Hearts That Belong to Him

Mark 7:1-13.

PENTECOST

Rev. David Domanski

8/25/20244 min read

I once went to the store because I’d seen an advertisement in the paper that said it was selling exactly what I wanted. When I got to the store, however, I couldn’t find what I was looking for, so I asked one of the clerks. To my surprise, he told me, “We don’t have any. We never had any.” “But,” I protested, “they were in your ad in the paper this morning.” “Well, sir, just because we had them in our ad doesn’t necessarily mean we have them in the store.” Silly me, believing that if a store advertises it sells a certain product, it will in fact actually carry that product in the store!

God has the same kind of expectation when He looks into our hearts. God desires that the faith we profess and practice will, in fact, be the same faith He finds inside us. More than just what we advertise on the outside, God desires that our hearts BELONG to Him.

Too often, what God finds is that we are guilty of false advertising—with hearts far from Him. That is certainly what Jesus found in the scribes and Pharisees who came to Him from Jerusalem. They believe that in Jesus ignoring “the tradition of the elders,” they have found a way to discredit Him (vv. 1–5). But Jesus then uses their abuse of those traditions to unmask their hypocrisy. Their hypocrisy is that they use their profession of love for God as a mask to excuse or hide the evil they harbor in their hearts (vv. 6–8). As an example of their hypocrisy, the Lord points to their use of the traditions to allow them to circumvent the Fourth Commandment (vv. 9–13): “Honor your father and mother.”

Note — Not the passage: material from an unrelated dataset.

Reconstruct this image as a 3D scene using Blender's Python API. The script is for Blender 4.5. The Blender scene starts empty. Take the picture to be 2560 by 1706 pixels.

When our profession of faith and outward works are not matched by a heart of faith, we are guilty of false advertising. When we do and say all the right religious things because that’s what we’re supposed to do, or when we do good things simply because our parents make us or our spouse wants us to, or when we do all the right things as a mask behind which we hide our sinful behavior, we are guilty of honoring God with our lips, but our hearts are far from Him. While we may fool others and even ourselves, God is not fooled. He doesn’t want worship that is just lip service. He wants our hearts!

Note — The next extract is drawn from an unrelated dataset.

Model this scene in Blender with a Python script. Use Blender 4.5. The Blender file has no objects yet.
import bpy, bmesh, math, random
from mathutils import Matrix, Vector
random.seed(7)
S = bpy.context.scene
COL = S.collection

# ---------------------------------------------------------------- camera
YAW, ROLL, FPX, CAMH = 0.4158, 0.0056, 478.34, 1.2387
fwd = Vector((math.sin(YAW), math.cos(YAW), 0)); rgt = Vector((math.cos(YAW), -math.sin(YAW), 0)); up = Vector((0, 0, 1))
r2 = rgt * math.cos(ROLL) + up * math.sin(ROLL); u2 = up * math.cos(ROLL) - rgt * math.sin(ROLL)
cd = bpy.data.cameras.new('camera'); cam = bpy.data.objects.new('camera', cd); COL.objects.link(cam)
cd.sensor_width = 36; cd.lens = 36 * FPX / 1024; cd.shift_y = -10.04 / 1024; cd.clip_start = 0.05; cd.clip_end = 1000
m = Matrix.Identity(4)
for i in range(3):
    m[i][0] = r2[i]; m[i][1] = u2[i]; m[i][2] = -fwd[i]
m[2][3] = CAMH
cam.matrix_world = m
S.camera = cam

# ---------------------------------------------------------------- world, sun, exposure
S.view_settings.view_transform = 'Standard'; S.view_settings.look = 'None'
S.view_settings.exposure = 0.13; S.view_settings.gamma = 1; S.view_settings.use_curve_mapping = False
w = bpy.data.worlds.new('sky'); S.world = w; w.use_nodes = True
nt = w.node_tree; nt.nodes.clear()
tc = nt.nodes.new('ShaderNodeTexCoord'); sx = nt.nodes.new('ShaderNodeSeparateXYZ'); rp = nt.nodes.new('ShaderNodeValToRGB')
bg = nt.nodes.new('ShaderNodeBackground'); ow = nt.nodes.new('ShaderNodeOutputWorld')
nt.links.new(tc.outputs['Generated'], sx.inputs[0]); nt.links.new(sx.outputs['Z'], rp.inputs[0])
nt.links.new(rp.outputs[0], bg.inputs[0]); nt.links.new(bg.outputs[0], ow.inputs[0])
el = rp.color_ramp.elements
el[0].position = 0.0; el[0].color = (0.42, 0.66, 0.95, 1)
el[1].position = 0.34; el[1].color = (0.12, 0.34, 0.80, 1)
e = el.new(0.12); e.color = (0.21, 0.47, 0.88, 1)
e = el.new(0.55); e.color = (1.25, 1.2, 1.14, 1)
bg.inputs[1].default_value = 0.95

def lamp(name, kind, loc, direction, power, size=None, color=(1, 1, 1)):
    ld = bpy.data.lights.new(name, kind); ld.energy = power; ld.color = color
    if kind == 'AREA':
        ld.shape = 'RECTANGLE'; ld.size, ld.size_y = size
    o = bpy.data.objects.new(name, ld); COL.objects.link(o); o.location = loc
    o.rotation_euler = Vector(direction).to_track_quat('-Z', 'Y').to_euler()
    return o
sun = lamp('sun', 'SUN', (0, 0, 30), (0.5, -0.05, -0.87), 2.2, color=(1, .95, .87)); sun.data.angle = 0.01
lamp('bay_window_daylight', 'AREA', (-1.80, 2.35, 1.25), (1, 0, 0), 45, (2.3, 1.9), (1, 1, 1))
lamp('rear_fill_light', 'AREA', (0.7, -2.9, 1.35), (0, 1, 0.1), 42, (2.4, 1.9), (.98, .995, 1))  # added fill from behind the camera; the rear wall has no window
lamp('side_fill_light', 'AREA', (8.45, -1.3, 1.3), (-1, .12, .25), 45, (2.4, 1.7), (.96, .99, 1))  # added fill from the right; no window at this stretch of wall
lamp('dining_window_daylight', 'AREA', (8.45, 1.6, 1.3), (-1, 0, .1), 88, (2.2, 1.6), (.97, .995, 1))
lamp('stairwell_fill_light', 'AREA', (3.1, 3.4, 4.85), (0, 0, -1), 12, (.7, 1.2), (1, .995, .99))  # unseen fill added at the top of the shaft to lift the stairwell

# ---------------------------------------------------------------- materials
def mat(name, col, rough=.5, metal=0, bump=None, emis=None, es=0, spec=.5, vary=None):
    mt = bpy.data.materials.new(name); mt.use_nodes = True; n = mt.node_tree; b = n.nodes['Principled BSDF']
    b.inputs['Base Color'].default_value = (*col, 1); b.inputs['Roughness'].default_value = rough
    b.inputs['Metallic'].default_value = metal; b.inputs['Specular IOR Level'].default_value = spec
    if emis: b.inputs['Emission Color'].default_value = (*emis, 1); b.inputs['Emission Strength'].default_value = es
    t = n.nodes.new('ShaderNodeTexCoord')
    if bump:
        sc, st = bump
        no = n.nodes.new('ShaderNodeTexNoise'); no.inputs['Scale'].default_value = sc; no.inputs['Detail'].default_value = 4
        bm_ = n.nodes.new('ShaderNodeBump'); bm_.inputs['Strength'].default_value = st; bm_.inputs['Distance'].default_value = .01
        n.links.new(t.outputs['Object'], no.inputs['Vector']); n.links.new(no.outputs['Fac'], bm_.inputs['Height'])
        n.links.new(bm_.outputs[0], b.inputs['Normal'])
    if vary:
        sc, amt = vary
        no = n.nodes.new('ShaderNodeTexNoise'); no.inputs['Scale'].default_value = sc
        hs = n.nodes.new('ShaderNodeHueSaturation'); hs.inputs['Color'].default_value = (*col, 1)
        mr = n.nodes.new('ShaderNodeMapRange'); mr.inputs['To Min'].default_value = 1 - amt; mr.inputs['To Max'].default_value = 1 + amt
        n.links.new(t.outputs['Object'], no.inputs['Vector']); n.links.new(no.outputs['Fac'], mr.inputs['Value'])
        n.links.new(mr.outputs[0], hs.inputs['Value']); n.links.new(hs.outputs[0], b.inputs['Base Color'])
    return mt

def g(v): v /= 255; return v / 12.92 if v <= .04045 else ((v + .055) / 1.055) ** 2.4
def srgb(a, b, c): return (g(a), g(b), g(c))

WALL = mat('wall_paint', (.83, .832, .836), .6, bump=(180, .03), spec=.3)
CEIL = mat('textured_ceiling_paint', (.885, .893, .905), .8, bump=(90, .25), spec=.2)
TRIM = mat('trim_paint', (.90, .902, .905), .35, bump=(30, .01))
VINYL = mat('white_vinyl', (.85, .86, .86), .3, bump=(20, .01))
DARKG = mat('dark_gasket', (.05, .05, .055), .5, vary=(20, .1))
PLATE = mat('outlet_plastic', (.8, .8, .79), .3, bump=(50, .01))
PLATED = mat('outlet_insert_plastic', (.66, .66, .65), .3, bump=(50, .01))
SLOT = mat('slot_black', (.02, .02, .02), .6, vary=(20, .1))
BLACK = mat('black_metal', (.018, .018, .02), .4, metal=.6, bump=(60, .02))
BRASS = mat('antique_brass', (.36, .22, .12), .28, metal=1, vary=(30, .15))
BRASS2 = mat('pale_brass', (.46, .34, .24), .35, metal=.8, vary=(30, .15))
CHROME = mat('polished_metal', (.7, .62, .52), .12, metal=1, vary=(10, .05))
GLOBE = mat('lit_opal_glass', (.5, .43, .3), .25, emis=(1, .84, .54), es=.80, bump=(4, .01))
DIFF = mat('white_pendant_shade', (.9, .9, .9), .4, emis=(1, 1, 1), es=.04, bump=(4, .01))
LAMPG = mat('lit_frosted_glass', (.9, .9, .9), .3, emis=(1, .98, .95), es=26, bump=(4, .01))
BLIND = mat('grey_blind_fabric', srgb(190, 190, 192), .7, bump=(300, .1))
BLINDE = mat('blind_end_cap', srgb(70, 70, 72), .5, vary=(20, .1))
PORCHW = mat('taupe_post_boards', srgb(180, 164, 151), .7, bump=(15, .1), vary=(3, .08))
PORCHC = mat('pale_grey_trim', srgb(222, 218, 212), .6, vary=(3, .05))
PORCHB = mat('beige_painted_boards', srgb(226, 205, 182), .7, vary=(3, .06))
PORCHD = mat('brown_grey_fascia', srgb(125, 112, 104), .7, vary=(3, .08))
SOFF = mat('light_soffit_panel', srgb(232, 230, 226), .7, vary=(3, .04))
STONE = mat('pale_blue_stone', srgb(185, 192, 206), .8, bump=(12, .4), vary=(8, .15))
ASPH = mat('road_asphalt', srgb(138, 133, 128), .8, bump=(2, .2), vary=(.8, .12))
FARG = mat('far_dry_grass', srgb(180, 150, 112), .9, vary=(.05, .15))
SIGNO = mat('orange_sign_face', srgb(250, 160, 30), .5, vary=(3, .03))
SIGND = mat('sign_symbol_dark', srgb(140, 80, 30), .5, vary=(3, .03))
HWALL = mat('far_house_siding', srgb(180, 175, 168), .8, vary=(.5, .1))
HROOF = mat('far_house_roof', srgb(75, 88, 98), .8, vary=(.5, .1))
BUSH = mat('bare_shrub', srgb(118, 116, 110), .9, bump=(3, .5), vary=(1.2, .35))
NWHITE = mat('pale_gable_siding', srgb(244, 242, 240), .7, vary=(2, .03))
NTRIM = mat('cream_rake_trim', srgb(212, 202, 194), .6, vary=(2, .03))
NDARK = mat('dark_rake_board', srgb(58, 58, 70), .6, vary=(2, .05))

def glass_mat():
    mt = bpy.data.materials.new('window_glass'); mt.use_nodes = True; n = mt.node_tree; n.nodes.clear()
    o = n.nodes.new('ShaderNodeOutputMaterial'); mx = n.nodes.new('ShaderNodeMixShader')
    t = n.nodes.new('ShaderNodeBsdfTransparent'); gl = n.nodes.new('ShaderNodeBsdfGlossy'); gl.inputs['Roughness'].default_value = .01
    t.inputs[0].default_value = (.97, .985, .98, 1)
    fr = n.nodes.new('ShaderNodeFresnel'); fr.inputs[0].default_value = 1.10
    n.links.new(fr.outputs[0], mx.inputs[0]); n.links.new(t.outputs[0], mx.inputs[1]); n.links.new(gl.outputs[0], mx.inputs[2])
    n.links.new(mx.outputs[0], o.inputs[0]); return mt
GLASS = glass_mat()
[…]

God so desires that our hearts belong to Him that He gave His own Son. God doesn’t say one thing and then do another. The pages of Holy Scripture record for us how our God does more than just pay lip service to His desire to restore the world to Himself. The lips of God’s prophets—Abraham, Isaac, Jacob, Moses, David, Isaiah, Jeremiah, Ezekiel, Daniel, John the Baptist—announced again and again God’s promise to give the world a Savior from sin and death. And the Holy Scriptures also record for us the story of all God actually did in order to keep His promises—preserving his people through the flood, the Red Sea, from the Philistines, from Babylon. Our God didn’t just make promises; He kept them all, finally, by giving His own Son to die. That was no lip service; that tore out the Father’s heart! Performing more than lip service, just like the Father, Christ went willingly to the cross. All His words of teaching have been backed up with that action of deepest, heartfelt love and real commitment.

In the Sacraments, the God who loves the world that much continues to act in our lives to make clear that His love includes you and me. In Holy Baptism, He has called us each by name and adopted us as His own sons and daughters. In the gift of His Son’s body and blood, in, with, and under the bread and wine of Holy Communion, He makes clear that His love for us is more than just a promise; He gives us the very body and blood given on the cross, and these are given to each of us personally!

In doing all this, the Lord strips away our hypocrisy so that our hearts do become His. In the same way, Jesus stripped away the mask of hypocrisy from the religious leaders in our Gospel because He desired that they turn from their ways and be forgiven.

Do you remember the story of King David? After he committed adultery, David went to great lengths, even murder, to cover up what he had done. Then he went right back to living a very religious life as he always had. At that point, though, David’s outward devotion to God was only a mask used to hide his guilt. God loved David too much for the king’s hypocrisy to continue. That’s why God sent the prophet Nathan to confront David with his sin. God wanted more than outward obedience—He wanted David’s heart. God wanted David’s faith to be real again, so He stripped away David’s mask. He confronted David so that the guilty would confess his sin. God confronted David because He wanted David to know that He forgave him.

God loves you and me too much to allow us to continue to wear our faith as nothing more than a mask to hide our hypocrisy. Through His word of Law, our loving Father strips away our masks. More than anything God desires to speak to us His word of forgiveness and grace. He acts in our lives because in the place of an empty shell of religion He desires to give us lives and hearts that belong to Him!

There’s no false advertising with God. What you see is what you get. What we see—made clearly visible in the life and death of Jesus—is a heart of love that wouldn’t let us go our empty way. And what we get then is that loving heart for all eternity, His loving heart becomes our loving heart. So let’s give ourselves and all that we do over to God and let the false advertising that we so often practice come to an end. Amen.